U.S. District Judge Laura Taylor Swain tossed the five consolidated class actions, but gave lead plaintiff Michael Passidomo, a shareholder, until Oct. 1 to re-file the complaint.

Judge Swain separately dismissed a shareholder derivative action against Citigroup a day earlier, because the plaintiffs in that case failed to ask the bank to bring the suit itself.

In this case, she ruled that the charges were too vague.

"Plaintiff's complaint does not include specific allegations as to which defendants performed what manipulative acts at which times and with what effect," Judge Swain wrote.

"Instead, plaintiff relies on general and conclusory allegations regarding defendants' practices in connection with ARS (auction-rate securities) auctions."

Auction-rate securities are debt instruments in which the interest rate is periodically reset through auctions.

They were touted as safe and liquid investments.

The $300 billion ARS market collapsed in February 2008 when brokerages stopped supporting the auctions, leaving investors unable to unload their securities, rendering them illiquid.

In 2006, the SEC reached a $13 billion settlement with 15 firms, including Citigroup, Goldman Sachs, JPMorgan Chase, Merrill Lynch and Morgan Stanley, after investigators determined that the firms failed to properly inform investors of the risks involved in ARS.

The Citigroup investors claimed that the firm regularly intervened in the auctions to keep them from failing, without their knowledge.

Citigroup's intervention effectively propped up the market for the securities, despite supply surpassing demand.

This was done to offset the negative impact of the subprime mortgage crisis, and to generate underwriting, broker-dealer and auction dealer fees, according to investors.

Judge Swain rejected the market manipulation charge, citing investors' "failure to allege particularized facts."

The plaintiffs could only show that Citigroup "engaged in bad (in hindsight) business judgments in connection with ARS, and did not engage in the alleged conduct with an intent to deceive investors," the judge wrote.

Swain said the allegations were "based on circumstantial evidence."

"Accordingly, a manipulation complaint must plead with particularity the nature, purpose, and effect of the fraudulent conduct and the roles of the defendants."

She also called the plaintiff's loss-causation allegations "insufficient."

"Plaintiff does not specifically allege that he tried to sell his ARS, nor does he allege that interest rates set through Defendants' allegedly manipulative conduct were lower than they would have been absent of such conduct," Judge Swain ruled.

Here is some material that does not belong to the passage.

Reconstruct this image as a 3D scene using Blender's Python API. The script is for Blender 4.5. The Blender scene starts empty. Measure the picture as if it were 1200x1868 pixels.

In August 2008, Citigroup agreed to buy back about $7.3 billion of auction-rate securities it sold to charities, small businesses and individual investors. It also pledged to help institutional customers liquidate $12 billion of securities by the end of 2009.

The Louisiana retirement system, which brought the other auction-rate securities lawsuit against Citigroup, also has until Oct. 1 to file an amended complaint.